I think I saw you on the platform the other day and my heart dropped into my stomach. Shame curdled up as I remembered the way I’ve been handling the oil pastels: sticky, thick, clumsy.

Really, I think it’s best if you just go.

My best to you, MS

Wednesday, February 17, 2010

Wednesday, February 10, 2010

Fantasy: It's all unreal anyway

Fantasy and daydreaming were never encouraged where I came from. What counted were “real,” palpable markers of success, like action and result, remuneration and names. There was no point to anything as wasteful and wonton as imagination. The gist was, get there first then we’ll talk about where to next.

But I’m starting to see what fantasy can bring: a wider sense of self, a vision of how something might be, excitement about that possibility – excitement, not obsession - , and even confidence if you have someone who shares it with you. There are many kinds of fantasy, of course. But let’s touch on the kind involved in imagining yourself in the future.

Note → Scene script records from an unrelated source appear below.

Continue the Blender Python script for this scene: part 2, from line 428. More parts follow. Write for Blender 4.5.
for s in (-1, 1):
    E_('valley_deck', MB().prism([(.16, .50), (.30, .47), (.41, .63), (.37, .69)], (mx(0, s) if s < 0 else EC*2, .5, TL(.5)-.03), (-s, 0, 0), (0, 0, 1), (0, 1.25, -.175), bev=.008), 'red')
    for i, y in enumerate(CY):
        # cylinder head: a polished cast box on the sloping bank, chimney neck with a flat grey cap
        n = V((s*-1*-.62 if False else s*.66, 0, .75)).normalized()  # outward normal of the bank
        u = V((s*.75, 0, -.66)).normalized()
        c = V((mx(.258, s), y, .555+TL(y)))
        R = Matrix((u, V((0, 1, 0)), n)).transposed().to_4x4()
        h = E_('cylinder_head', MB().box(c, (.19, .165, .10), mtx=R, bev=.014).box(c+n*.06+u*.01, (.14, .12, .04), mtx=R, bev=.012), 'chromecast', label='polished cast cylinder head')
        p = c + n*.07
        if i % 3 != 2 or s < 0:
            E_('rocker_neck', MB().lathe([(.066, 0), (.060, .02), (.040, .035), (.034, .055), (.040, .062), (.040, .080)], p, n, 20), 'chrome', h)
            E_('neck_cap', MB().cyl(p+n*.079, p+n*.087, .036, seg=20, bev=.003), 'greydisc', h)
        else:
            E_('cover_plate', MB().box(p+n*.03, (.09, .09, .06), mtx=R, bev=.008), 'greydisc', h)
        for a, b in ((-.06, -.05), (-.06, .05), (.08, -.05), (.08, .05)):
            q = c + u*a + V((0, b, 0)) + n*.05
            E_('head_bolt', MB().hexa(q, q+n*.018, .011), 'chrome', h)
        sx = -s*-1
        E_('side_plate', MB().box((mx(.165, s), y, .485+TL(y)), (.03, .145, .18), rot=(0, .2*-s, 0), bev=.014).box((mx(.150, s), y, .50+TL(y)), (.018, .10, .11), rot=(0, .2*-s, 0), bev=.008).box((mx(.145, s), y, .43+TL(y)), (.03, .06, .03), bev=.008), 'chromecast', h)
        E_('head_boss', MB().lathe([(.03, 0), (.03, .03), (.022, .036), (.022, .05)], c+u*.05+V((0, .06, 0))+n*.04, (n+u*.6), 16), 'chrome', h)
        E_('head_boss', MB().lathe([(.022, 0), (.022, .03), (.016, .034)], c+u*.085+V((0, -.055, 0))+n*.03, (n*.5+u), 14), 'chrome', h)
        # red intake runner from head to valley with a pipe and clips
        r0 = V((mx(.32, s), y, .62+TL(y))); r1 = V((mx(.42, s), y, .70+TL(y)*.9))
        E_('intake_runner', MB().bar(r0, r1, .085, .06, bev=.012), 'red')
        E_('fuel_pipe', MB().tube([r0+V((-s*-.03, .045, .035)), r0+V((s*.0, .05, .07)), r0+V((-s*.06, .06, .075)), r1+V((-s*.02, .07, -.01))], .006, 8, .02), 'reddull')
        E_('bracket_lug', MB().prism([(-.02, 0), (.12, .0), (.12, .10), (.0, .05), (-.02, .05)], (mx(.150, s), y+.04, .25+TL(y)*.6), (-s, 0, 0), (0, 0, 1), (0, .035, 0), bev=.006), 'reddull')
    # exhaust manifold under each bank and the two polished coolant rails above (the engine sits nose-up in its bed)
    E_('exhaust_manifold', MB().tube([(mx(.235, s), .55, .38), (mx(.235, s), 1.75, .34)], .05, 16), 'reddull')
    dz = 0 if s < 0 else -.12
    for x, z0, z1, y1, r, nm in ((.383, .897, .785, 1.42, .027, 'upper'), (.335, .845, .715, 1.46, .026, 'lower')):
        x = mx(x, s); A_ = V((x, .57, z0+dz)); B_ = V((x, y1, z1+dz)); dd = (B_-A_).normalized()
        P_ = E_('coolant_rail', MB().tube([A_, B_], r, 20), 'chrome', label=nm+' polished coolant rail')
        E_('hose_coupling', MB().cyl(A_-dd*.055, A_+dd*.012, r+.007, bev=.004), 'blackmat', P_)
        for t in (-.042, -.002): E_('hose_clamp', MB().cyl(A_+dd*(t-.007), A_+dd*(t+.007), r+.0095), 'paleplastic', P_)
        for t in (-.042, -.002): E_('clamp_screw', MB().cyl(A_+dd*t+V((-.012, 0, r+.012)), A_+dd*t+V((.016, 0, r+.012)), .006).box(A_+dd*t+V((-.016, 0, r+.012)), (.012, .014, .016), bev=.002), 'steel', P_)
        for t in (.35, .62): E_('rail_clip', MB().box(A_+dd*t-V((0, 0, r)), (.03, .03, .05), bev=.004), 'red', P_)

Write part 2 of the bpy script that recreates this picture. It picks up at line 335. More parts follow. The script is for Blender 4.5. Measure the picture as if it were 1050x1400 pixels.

What they say about fantasy is that it means you’re disillusioned. Sure it does – or it could mean that. But what’s harder, actually failing, or predicting that you might fail. (They’re both the same.) Which has a more real effect on your daily life: working in your studio knowing you’re one among millions, or working in your studio imagining what you're making in the project room at David Nolan?

A designer in the Times last week said he was 110, no 200 percent sure he would succeed. He was either lying or is dumb. What I’m talking about is not arrogance, it’s fantasy.

Monday, February 8, 2010

The Ugly Panic

(Cindy Sherman, Untitled #399, 2000)

You ever step back and know, “Man, that is just ugly! Who would ever want to put that over their couch!”

At this point I could run for refuge in concept. You see, if I favor an idea – say, what the death of authenticity means for the western-male definition of esthetics and the market– over visual communication - and ok, I’ll say it, BEAUTY - it doesn’t matter what the hell it looks like. But concept is often an excuse. Because, the fact of the matter is, it’s hard to make things look great.

The flip side, of course, is decoration-priority work, meaning surface over meaning. Perfect color, complete control, sparkle. That may be worse than concept-priority work. I go back and forth.

But more often than not, I seem to have to enter a certain panic while making a piece – this weekend it was a “that is so ugly” panic - which forces me to make extreme decisions to get myself out of the hole and save my face.

Wednesday, February 3, 2010

Capitalizing on the Zeitgeist

(Monika Grzymala, Transition, 2006)

Things are in the air, they are. I’ve often been working in a particular medium or on a specific subject or looking at an individual artist only to find out that it’s trendy, or in art speak, that “I’m part of my times.”

Last year, I delved into text-based art and soon found exhibitions all over the city exploring the same. It’s a good feeling, except that I remain in the background...not even the background. The killer was finding a big coffee-table book on the subject at the New Museum this fall. Frankly, I could’ve done a more interesting one. Or at least been in it.

Donkey Trail is really coming together in a very exciting way around the line, which is one reason why I'll be presenting a subjective survey of the line in visual art during the run of the show as an artist's talk. Details to come, of course.

But what’s this? On Line, a show opening at MoMa in November. So, how do you get yourself more on the front line of it all?

Monday, February 1, 2010

Who do you think you are?

(Nicole Eisenman, Commerce Feeds Creativity, 2004)

Just to let you know how it works, in case you don’t already know.

You go into a gallery to inquire about an artist. Because you’re over the age of 35, and you’re asking about a specific artist, you get a look in the eyes from the mean but pretty assistant at the front desk. She goes and gets her higher up, who comes out, her hands in prayer position, at a slight bow, as if she were in front of the Dalai Lama. She thinks you’re a collector.

You say you’re a curator to lend some heft to the situation, but her back straightens nonetheless. It would have only been worse to say that you were an artist. Her next question is: “Who are the other artists in the show?” You drop names. Her eyes shift to your shoulder and remain there for the rest of the conversation.

Some blah-blah ensues. “The process is that you write me an email and I’ll forward it to the artist to see if he’s willing to participate.” OK, will do. But you suspect the email will never get to the artist. You brain rack: who else might you know that would get in touch with this artist? And what about a specific piece, you ask? "Oh, because you have a specific piece in mind!" No, no, she's right, you'll take whatever you can get.

It is all about names and who you know, it’s true.

I may post this over on Donkey Trail, not sure.